About 12 years after, I was back in Baie Comeau, as a teacher at the English high school. At one parent-teacher meeting, I happened to get into a conversation with the father of one of my students. He was telling me how he ended up living in Baie Comeau. The company had sent him up to Baie Comeau to investigate the books. It seems that the head office could hardly believe that the Baie Comeau division was losing money every year, and wanted to send an independent auditor to figure it out. This parent said that he had uncovered a huge amount of corruption in the woods department at Baie Comeau, enough to explain the lack of profits of the entire division. And one man had singlehandedly taken the company into the red. It was Macleanson. Following his "forced retirement", profits picked up again.

I never encountered any other corruption in either Quebec or Ontario that in any way personally affected me. All I know is what I get in the news and from various official inquiries. I assume that there might be a fair amount going on that is not being investigated, and I do not equate amount of corruption being investigated with amount taking place. In fact it might even be the inverse, as far as I know.

I do not want to be bashing other ethnic groups, like MacLean's does, but I have a question. Given that MacLean's is pushing the idea that this is a French Canadian/left wing thing, are they forgetting that the Mafia, even in Quebec, is from a background of Italian and Sicilian immigrants, whether they speak French or not?

Last night on TV I happened to tune in to the Michael Coren show on the Christian channel (another one I don't subscribe to). They were discussing the MacLean's Magazine article, and it was not long before one opinion was put forth that "all French Canadians supporting the Bloc Quebecois party should be hung for treason". As I recall, no one in the panel felt it necessary to belabour the point or to rebut it.

One more issue is the use of the Bonhomme Carnaval, the mascot of the Quebec Carnaval on the cover. Apparently MacLean's was given written permission by the Quebec Caranaval, although obviously MacLean's was negotiating in bad faith. I suppose French Canadians could be forgiven for thinking that any dealings with English Canadians would involve bad faith negotiations. But they don't. They see this as being just one small group of people at one magazine with questionable ethics, that resulted from the negative influence of convicted felon Conrad Black.

1 comment:

  1. The primary objective of the cover of any hard-copy periodical is to grab the potential purchaser's attention (and presumably to prompt them to purchase).
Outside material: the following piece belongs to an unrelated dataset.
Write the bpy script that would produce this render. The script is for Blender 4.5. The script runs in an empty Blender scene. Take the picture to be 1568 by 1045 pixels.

    In this respect, the current issue of MacLeans most likely has succeeded.

    Although Quebec has suffered from a recent rash of corruption scandals, putting the Charest government in an unfavourable position, Quebec certainly does not have the corner on corruption in Canada, and it is not responsible journalism to claim that as fact.

    Interestingly, I wonder how the current backlash would have differed if MacLeans had added a question mark to its cover caption, 'The Most Corrupt Province in Canada?'

    Because the article is lacking in comparative data, MacLean's claim is unsupported and, therefore, open to the criticism it is currently broadly receiving.

    Although Canada (at least on a global basis) is relatively free from corruption, there is no question that it does exist, and that our politicians could do much better in controlling this sort of problem.

    If Macleans had truly intended to address the question of corruption (rather than sell issues), they could have done so in a manner which was less counterproductive.